NonPlacet

Feminism and postmodernity: when critics don’t really read

 Feminism and postmodernity:  when critics don’t really read  DCMEN-007
19 July 2025

by Marta Rodriguez

In the Catholic academic world, it is not uncommon to encounter criticisms of postmodern authors, including some feminist thinkers, by those who, in truth, have never seriously read them. I often notice the same few quotations from Simone de Beauvoir or Judith Butler being repeated, accompanied by rather superficial objections, to the point of attributing to them statements they never actually made. I find this not only unfair but also dangerous.
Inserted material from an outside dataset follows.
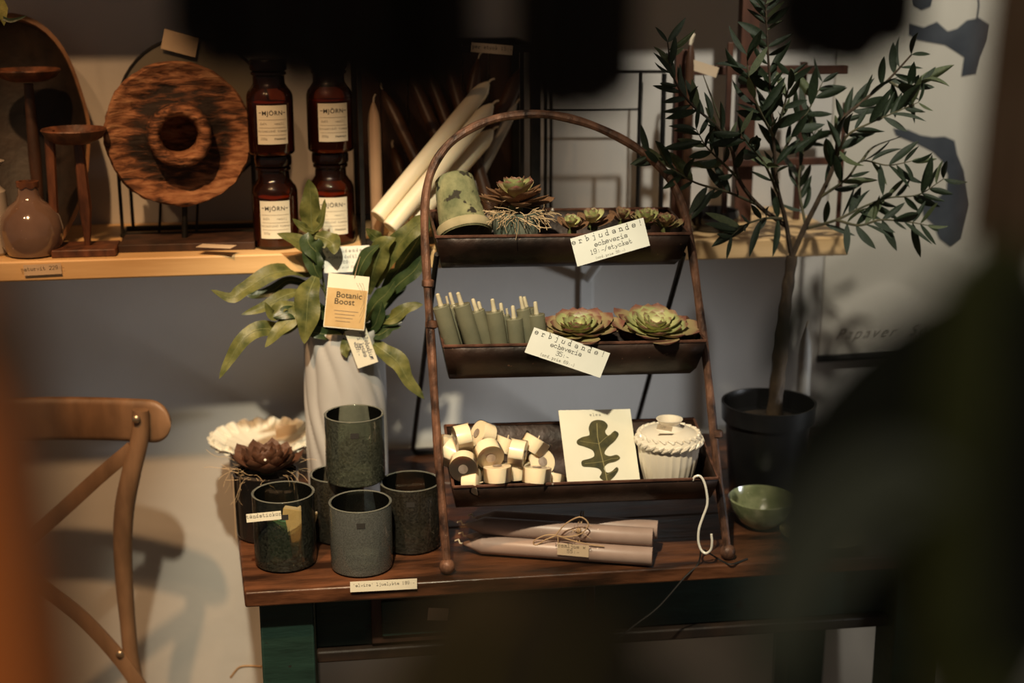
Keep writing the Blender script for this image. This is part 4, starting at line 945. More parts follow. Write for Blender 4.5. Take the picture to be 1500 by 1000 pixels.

Thinkers like Daniel Dennett and Paul Graham distinguish between two ways of engaging in dialogue. The first is the “straw man” approach, in which the weakest version of someone else’s idea is presented in order to ridicule and refute it easily. Unfortunately, this is often what happens when we engage with authors who are distant from Christian thought. The second is the “steel man” approach, which reconstructs the other’s argument in its strongest and most coherent form, even improving it, before pointing out any weaknesses or contradictions.

Pope Francis has repeatedly said that we are not merely living through an era of change, but a change of era. Such a historical turning point calls for a new paradigm, and therefore, new syntheses. Nonetheless, how can we achieve them without a genuine exercise of open reason, as Pope Benedict XVI liked to say? And how can we be credible if we do not allow ourselves to be seriously challenged by thinkers whose ideas we may not share?

This is also the perspective taken by Pope Leo XIV, who, in his meeting with the Centesimus Annus Foundation, encouraged us to understand the Church’s social teaching not as a rigid set of predefined answers, but as a living body of knowledge, the fruit of listening, of hypotheses, of dialogue and encounter. Only in this way, he said, can doctrine support dialogue and contribute to building a culture of encounter.

Today, we need the kind of courage that Paul VI recognized in Saint Thomas Aquinas: the “courage of truth, the freedom of spirit in addressing new problems, the intellectual honesty of one who does not tolerate the contamination of Christianity by profane philosophy, but neither it’s a priori rejection”.

I would like to see a bit more of that courage among today’s Catholic thinkers.